►

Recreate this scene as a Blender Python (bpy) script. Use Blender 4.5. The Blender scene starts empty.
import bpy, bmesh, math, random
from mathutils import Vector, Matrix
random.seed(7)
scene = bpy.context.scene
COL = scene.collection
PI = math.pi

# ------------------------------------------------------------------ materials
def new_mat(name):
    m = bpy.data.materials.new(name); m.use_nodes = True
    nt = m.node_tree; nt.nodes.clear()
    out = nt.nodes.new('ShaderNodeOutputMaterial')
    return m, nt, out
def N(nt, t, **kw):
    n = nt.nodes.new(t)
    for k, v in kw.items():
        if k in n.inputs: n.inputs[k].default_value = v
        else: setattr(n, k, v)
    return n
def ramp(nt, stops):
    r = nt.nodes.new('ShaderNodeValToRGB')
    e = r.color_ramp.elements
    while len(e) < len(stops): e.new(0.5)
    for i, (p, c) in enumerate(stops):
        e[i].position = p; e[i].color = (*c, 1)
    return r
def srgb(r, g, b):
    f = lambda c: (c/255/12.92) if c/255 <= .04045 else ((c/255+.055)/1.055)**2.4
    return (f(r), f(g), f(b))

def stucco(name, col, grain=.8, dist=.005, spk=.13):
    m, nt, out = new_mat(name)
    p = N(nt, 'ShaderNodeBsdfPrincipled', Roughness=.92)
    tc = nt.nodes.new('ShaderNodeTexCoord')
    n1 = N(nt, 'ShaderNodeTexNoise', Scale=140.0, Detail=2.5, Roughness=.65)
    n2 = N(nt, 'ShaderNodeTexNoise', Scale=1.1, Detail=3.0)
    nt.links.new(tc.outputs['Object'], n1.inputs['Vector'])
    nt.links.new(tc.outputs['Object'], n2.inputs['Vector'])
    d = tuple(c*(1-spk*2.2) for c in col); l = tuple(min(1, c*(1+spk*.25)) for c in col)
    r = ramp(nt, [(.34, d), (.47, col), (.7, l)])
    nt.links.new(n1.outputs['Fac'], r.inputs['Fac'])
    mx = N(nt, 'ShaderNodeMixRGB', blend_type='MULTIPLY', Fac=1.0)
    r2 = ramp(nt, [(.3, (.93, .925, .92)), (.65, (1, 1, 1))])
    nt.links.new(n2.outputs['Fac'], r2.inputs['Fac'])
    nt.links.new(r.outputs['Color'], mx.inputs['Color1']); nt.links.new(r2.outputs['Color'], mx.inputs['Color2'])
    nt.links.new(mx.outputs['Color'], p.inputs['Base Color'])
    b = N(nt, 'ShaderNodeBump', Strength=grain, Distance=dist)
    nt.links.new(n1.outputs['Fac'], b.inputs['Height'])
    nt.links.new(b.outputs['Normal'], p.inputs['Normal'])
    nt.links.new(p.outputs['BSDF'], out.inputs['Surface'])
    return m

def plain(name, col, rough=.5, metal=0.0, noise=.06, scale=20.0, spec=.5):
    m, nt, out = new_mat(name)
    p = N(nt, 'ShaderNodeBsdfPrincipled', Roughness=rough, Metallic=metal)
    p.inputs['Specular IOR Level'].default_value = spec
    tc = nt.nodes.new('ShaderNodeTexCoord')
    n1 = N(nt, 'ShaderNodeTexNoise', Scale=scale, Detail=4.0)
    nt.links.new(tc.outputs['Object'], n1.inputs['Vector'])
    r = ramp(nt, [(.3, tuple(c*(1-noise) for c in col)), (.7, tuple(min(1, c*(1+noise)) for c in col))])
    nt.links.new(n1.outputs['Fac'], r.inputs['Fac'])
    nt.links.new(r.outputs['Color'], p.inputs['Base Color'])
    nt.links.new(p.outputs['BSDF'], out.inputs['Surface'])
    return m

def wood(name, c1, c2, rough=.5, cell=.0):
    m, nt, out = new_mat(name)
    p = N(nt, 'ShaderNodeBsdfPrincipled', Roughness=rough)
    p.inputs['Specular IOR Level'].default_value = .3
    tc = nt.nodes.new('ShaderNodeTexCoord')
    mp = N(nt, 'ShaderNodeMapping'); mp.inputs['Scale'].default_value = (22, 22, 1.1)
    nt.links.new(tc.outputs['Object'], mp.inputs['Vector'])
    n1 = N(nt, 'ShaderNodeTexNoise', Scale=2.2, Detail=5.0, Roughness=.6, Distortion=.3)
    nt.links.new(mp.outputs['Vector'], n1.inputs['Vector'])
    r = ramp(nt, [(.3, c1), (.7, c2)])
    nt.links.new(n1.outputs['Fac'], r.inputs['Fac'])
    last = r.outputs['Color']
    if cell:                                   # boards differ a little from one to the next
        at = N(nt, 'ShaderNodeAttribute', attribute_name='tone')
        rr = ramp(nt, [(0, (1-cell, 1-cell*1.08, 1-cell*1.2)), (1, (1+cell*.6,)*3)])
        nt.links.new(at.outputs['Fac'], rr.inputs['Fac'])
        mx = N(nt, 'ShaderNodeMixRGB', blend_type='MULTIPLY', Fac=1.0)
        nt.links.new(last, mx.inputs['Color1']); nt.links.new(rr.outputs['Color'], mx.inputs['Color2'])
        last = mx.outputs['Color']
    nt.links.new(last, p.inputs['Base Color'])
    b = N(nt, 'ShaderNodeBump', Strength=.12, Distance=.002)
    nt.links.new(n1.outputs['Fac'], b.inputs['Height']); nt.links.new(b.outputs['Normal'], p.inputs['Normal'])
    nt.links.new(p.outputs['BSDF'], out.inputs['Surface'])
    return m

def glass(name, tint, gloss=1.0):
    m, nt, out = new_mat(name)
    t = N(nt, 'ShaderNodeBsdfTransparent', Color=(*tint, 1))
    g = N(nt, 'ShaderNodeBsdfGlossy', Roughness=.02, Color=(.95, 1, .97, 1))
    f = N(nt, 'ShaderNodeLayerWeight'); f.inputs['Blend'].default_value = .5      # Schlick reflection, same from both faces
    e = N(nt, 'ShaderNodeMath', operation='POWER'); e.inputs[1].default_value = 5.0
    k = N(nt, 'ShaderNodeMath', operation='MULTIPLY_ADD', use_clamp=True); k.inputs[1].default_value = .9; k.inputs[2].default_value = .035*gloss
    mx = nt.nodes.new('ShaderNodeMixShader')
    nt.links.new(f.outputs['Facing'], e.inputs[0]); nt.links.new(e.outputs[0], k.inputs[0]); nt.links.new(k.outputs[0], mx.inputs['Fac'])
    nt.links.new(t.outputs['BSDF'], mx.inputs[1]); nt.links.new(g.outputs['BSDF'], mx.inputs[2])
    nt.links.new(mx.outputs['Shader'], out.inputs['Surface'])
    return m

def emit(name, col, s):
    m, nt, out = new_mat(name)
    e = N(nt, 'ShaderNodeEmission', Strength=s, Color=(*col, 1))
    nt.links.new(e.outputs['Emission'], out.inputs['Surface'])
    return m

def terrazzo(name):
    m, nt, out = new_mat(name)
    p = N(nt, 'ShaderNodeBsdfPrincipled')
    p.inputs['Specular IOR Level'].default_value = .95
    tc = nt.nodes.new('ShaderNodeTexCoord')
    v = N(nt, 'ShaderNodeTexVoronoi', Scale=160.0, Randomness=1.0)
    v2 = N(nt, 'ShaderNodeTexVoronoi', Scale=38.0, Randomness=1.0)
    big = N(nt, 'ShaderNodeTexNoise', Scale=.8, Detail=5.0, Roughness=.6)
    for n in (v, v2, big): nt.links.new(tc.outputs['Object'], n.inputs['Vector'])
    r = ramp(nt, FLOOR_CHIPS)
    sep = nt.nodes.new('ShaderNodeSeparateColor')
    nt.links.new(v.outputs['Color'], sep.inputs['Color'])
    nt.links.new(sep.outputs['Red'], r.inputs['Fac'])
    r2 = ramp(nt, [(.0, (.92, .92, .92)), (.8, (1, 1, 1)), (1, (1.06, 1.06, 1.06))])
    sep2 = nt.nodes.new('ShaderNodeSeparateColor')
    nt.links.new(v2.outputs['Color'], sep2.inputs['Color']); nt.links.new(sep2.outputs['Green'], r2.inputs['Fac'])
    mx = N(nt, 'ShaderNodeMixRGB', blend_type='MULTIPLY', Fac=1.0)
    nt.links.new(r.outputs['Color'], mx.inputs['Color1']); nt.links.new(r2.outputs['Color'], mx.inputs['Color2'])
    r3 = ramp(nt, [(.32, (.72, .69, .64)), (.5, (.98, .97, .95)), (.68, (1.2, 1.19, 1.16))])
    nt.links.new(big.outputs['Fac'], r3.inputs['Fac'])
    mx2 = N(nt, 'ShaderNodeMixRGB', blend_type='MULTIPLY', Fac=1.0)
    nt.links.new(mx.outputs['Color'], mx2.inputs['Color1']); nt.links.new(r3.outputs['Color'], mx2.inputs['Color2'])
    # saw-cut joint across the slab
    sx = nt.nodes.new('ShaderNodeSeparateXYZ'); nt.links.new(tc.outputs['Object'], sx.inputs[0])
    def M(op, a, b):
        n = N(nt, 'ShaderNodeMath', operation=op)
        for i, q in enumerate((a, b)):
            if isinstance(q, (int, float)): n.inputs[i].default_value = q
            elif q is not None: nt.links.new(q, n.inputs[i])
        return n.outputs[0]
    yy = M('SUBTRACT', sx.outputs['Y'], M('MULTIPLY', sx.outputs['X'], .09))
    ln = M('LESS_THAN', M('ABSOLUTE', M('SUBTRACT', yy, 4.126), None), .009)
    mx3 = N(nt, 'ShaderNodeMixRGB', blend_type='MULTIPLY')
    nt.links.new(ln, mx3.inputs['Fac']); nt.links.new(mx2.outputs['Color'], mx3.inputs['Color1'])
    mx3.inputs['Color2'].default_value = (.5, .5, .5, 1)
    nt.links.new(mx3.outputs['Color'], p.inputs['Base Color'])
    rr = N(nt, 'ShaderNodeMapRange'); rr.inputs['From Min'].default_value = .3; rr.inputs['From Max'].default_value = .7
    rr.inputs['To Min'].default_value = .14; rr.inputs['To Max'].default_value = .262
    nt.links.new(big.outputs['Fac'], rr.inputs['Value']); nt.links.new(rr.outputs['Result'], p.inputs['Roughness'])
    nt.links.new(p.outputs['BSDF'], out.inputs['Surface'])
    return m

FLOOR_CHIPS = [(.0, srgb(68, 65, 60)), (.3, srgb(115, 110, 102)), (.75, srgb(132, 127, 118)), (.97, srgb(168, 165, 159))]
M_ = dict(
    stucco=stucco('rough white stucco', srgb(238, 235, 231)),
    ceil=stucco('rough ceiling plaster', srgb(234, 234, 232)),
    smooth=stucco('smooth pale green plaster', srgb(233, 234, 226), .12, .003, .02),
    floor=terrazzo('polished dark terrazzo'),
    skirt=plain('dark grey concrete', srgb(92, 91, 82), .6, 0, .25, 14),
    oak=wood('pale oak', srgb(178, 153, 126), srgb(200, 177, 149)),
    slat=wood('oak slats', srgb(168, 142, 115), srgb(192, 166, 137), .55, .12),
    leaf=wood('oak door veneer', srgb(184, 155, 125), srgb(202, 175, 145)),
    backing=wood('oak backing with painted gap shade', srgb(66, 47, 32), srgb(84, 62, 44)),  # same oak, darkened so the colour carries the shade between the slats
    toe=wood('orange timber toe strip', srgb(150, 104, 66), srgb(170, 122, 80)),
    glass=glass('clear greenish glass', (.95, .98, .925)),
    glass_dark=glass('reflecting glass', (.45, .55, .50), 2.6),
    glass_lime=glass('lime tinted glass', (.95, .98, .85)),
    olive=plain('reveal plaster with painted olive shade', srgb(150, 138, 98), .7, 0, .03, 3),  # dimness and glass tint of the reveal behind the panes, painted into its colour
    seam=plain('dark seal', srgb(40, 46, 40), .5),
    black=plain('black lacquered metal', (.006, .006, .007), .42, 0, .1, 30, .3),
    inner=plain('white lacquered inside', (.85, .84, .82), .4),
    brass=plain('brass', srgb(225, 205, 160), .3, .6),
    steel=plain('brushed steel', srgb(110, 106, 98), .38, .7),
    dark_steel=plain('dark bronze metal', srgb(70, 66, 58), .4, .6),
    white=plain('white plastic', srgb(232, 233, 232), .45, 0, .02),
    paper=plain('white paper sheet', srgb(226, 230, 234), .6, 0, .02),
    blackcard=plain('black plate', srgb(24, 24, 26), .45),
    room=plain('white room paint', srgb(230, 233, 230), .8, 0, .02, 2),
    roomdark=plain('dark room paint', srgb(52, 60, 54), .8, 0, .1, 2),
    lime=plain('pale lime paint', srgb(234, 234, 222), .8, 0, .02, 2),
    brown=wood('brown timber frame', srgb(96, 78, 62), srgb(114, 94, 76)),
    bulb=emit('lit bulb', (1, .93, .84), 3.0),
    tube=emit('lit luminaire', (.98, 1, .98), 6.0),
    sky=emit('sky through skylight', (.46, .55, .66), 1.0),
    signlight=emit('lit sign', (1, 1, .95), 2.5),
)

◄

#### WHAT IS BEING ASKED
Give back exactly the material above from its opening line to the line bearing "PI = math.pi".

#### EXERCISE SOLUTION
Recreate this scene as a Blender Python (bpy) script. Use Blender 4.5. The Blender scene starts empty.
import bpy, bmesh, math, random
from mathutils import Vector, Matrix
random.seed(7)
scene = bpy.context.scene
COL = scene.collection
PI = math.pi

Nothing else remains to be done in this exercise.